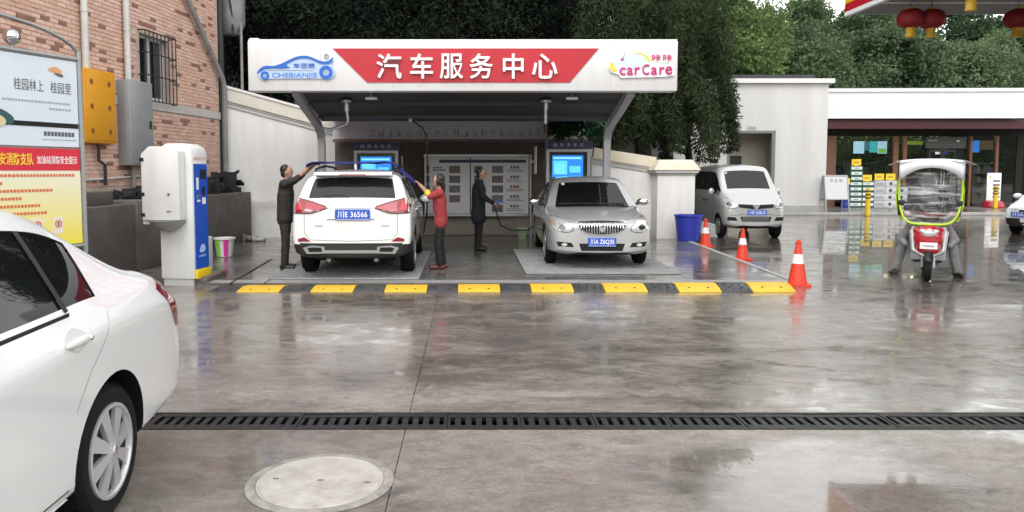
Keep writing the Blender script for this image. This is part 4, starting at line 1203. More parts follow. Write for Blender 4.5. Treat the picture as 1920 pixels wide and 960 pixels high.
for kind, cx, n, lab in (('green', 16.54, 8, 'tallest stack by the blue drums'), ('green', 17.06, 5, 'shorter green stack behind the left bollard'),
                         ('grey', 17.56, 4, 'stack of plain grey cartons'), ('dot', 18.03, 4, 'stack printed with dark spots'), ('dot', 18.51, 3, 'lowest stack at the scooter end')):
    pr = carton_proto(kind)
    h_ = .222 if kind == 'green' else .29
    for k in range(n):
        o = pr if k == 0 else copy_tree(pr)
        o.location = (cx + random.uniform(-.012, .012), 31.95 + random.uniform(-.01, .02), .126 + k * h_)
        o.rotation_euler = (0, 0, random.uniform(-.03, .03))
        colr = {'green': 'green and white', 'grey': 'grey', 'dot': 'white'}[kind]
        tag(o, '%s carton, %s in the %s' % (colr, ORD[k] if k < n - 1 else 'topmost', lab), 'carton', 'cartons stacked outside the shop')
price_card(16.52, 31.96, .127 + 8 * .222, 'yellow price card on the tallest green stack')
price_card(17.0, 31.96, .127 + 5 * .222, 'yellow price card on the shorter green stack')
price_card(17.52, 31.96, .127 + 4 * .29, 'yellow price card on the grey cartons')
price_card(18.0, 31.96, .127 + 4 * .29, 'yellow price card on the dark-spotted cartons')
DRB = mat('drum_blue', (.015, .04, .30), .35, coat=.3, var=.2, vscale=4)
for k, w_ in enumerate(('lower', 'upper')):
    t = thing('oil_drum', '%s of two blue plastic drums beside the tall carton stack' % w_, 'drum', (16.06, 31.9, .126 + k * .48), 0, 'blue drums outside the shop')
    MB().lathe([(0, 0), (.17, 0), (.185, .03), (.185, .14), (.178, .16), (.178, .30), (.185, .32), (.185, .42), (.16, .455), (0, .455)], 20).build('body', DRB, t, smooth=True)
    MB().lathe([(0, .456), (.05, .456), (.05, .478), (0, .478)], 12).build('cap', DRB, t)
price_card(16.02, 31.86, .127 + .96, 'small yellow price card on the blue drums')
# sandwich board
t = thing('sandwich_board', 'grey framed sandwich board standing at the corner of the white annex', 'sign', (14.05, 28.75, .126))
SBF = mat('board_frame_grey', (.36, .37, .37), .5, .3)
for s in (-1, 1):
    f = MB()
    for x in (-.44, .44): f.tube([(x, s * -.32, 0), (x, s * -.06, 1.38)], .028, 8)
    f.tube([(-.44, s * -.06, 1.38), (.44, s * -.06, 1.38)], .028, 8); f.tube([(-.44, s * -.23, .48), (.44, s * -.23, .48)], .022, 8)
    f.build('frame', SBF, t, smooth=True)
    MB().hexa([(-.42, s * -.232, .50), (.42, s * -.232, .50), (.42, s * -.212, .50), (-.42, s * -.212, .50)], [(-.42, s * -.072, 1.36), (.42, s * -.072, 1.36), (.42, s * -.052, 1.36), (-.42, s * -.052, 1.36)]).build('panel', mat('board_panel', (.56, .57, .57), .45), t)
for k, c_ in enumerate('卫生间'):
    o = text('character', c_, (0, 0, 0), .11, .11, mat('print_grey', (1, 1, 1)), t, .004)
    o.location = (-.18 + k * .18, -.106, 1.20); o.rotation_euler = (-.183, 0, 0)
# bollards
def bollard(label, x, y, z, h):
    t = thing('bollard', label, 'bollard', (x, y, z), 0, 'yellow and black bollards')
    MB().tube([(0, 0, 0), (0, 0, h)], .085, 14).build('post', mat('bollard_yellow', (.72, .48, .015), .4), t, smooth=True)
    for k in range(3):
        MB().tube([(0, 0, h * (.62 + k * .12)), (0, 0, h * (.62 + k * .12) + .055)], .0875, 14).build('black_band', BLACK, t, smooth=True)
    MB().lathe([(.0, .012), (.13, .012), (.13, 0)], 14).build('flange', IRON, t)
bollard('black-banded yellow bollard at the kerb before the carton stacks', 14.98, 28.05, 0.0, 1.05)
bollard('black-banded yellow bollard before the white price stand', 21.85, 31.0, .126, .95)
# price stand
t = thing('price_stand', 'white price stand on a round red base outside the shop', 'sign', (22.45, 32.0, .126))
MB().lathe([(0, 0), (.42, 0), (.44, .06), (.36, .26), (.1, .30), (0, .30)], 24).build('base', mat('stand_red', (.42, .012, .03), .35, coat=.4), t, smooth=True)
MB().box(-.30, .30, -.02, .02, .301, 1.48).build('panel', LW, t, bevel=.005)
for k in range(5): MB().box(-.05, .24, -.026, -.021, .42 + k * .17, .50 + k * .17).build('print', TX, t)
MB().ell((-.17, -.02, 1.30), .05, .006, .05).build('emblem', mat('emblem_yellow', (.6, .4, .03), .5), t)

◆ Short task
From the listing, extract all text exactly as given and drop any picture.

◆ Reply to the task
Keep writing the Blender script for this image. This is part 4, starting at line 1203. More parts follow. Write for Blender 4.5. Treat the picture as 1920 pixels wide and 960 pixels high.
for kind, cx, n, lab in (('green', 16.54, 8, 'tallest stack by the blue drums'), ('green', 17.06, 5, 'shorter green stack behind the left bollard'),
                         ('grey', 17.56, 4, 'stack of plain grey cartons'), ('dot', 18.03, 4, 'stack printed with dark spots'), ('dot', 18.51, 3, 'lowest stack at the scooter end')):
    pr = carton_proto(kind)
    h_ = .222 if kind == 'green' else .29
    for k in range(n):
        o = pr if k == 0 else copy_tree(pr)
        o.location = (cx + random.uniform(-.012, .012), 31.95 + random.uniform(-.01, .02), .126 + k * h_)
        o.rotation_euler = (0, 0, random.uniform(-.03, .03))
        colr = {'green': 'green and white', 'grey': 'grey', 'dot': 'white'}[kind]
        tag(o, '%s carton, %s in the %s' % (colr, ORD[k] if k < n - 1 else 'topmost', lab), 'carton', 'cartons stacked outside the shop')
price_card(16.52, 31.96, .127 + 8 * .222, 'yellow price card on the tallest green stack')
price_card(17.0, 31.96, .127 + 5 * .222, 'yellow price card on the shorter green stack')
price_card(17.52, 31.96, .127 + 4 * .29, 'yellow price card on the grey cartons')
price_card(18.0, 31.96, .127 + 4 * .29, 'yellow price card on the dark-spotted cartons')
DRB = mat('drum_blue', (.015, .04, .30), .35, coat=.3, var=.2, vscale=4)
for k, w_ in enumerate(('lower', 'upper')):
    t = thing('oil_drum', '%s of two blue plastic drums beside the tall carton stack' % w_, 'drum', (16.06, 31.9, .126 + k * .48), 0, 'blue drums outside the shop')
    MB().lathe([(0, 0), (.17, 0), (.185, .03), (.185, .14), (.178, .16), (.178, .30), (.185, .32), (.185, .42), (.16, .455), (0, .455)], 20).build('body', DRB, t, smooth=True)
    MB().lathe([(0, .456), (.05, .456), (.05, .478), (0, .478)], 12).build('cap', DRB, t)
price_card(16.02, 31.86, .127 + .96, 'small yellow price card on the blue drums')
# sandwich board
t = thing('sandwich_board', 'grey framed sandwich board standing at the corner of the white annex', 'sign', (14.05, 28.75, .126))
SBF = mat('board_frame_grey', (.36, .37, .37), .5, .3)
for s in (-1, 1):
    f = MB()
    for x in (-.44, .44): f.tube([(x, s * -.32, 0), (x, s * -.06, 1.38)], .028, 8)
    f.tube([(-.44, s * -.06, 1.38), (.44, s * -.06, 1.38)], .028, 8); f.tube([(-.44, s * -.23, .48), (.44, s * -.23, .48)], .022, 8)
    f.build('frame', SBF, t, smooth=True)
    MB().hexa([(-.42, s * -.232, .50), (.42, s * -.232, .50), (.42, s * -.212, .50), (-.42, s * -.212, .50)], [(-.42, s * -.072, 1.36), (.42, s * -.072, 1.36), (.42, s * -.052, 1.36), (-.42, s * -.052, 1.36)]).build('panel', mat('board_panel', (.56, .57, .57), .45), t)
for k, c_ in enumerate('卫生间'):
    o = text('character', c_, (0, 0, 0), .11, .11, mat('print_grey', (1, 1, 1)), t, .004)
    o.location = (-.18 + k * .18, -.106, 1.20); o.rotation_euler = (-.183, 0, 0)
# bollards
def bollard(label, x, y, z, h):
    t = thing('bollard', label, 'bollard', (x, y, z), 0, 'yellow and black bollards')
    MB().tube([(0, 0, 0), (0, 0, h)], .085, 14).build('post', mat('bollard_yellow', (.72, .48, .015), .4), t, smooth=True)
    for k in range(3):
        MB().tube([(0, 0, h * (.62 + k * .12)), (0, 0, h * (.62 + k * .12) + .055)], .0875, 14).build('black_band', BLACK, t, smooth=True)
    MB().lathe([(.0, .012), (.13, .012), (.13, 0)], 14).build('flange', IRON, t)
bollard('black-banded yellow bollard at the kerb before the carton stacks', 14.98, 28.05, 0.0, 1.05)
bollard('black-banded yellow bollard before the white price stand', 21.85, 31.0, .126, .95)
# price stand
t = thing('price_stand', 'white price stand on a round red base outside the shop', 'sign', (22.45, 32.0, .126))
MB().lathe([(0, 0), (.42, 0), (.44, .06), (.36, .26), (.1, .30), (0, .30)], 24).build('base', mat('stand_red', (.42, .012, .03), .35, coat=.4), t, smooth=True)
MB().box(-.30, .30, -.02, .02, .301, 1.48).build('panel', LW, t, bevel=.005)
for k in range(5): MB().box(-.05, .24, -.026, -.021, .42 + k * .17, .50 + k * .17).build('print', TX, t)
MB().ell((-.17, -.02, 1.30), .05, .006, .05).build('emblem', mat('emblem_yellow', (.6, .4, .03), .5), t)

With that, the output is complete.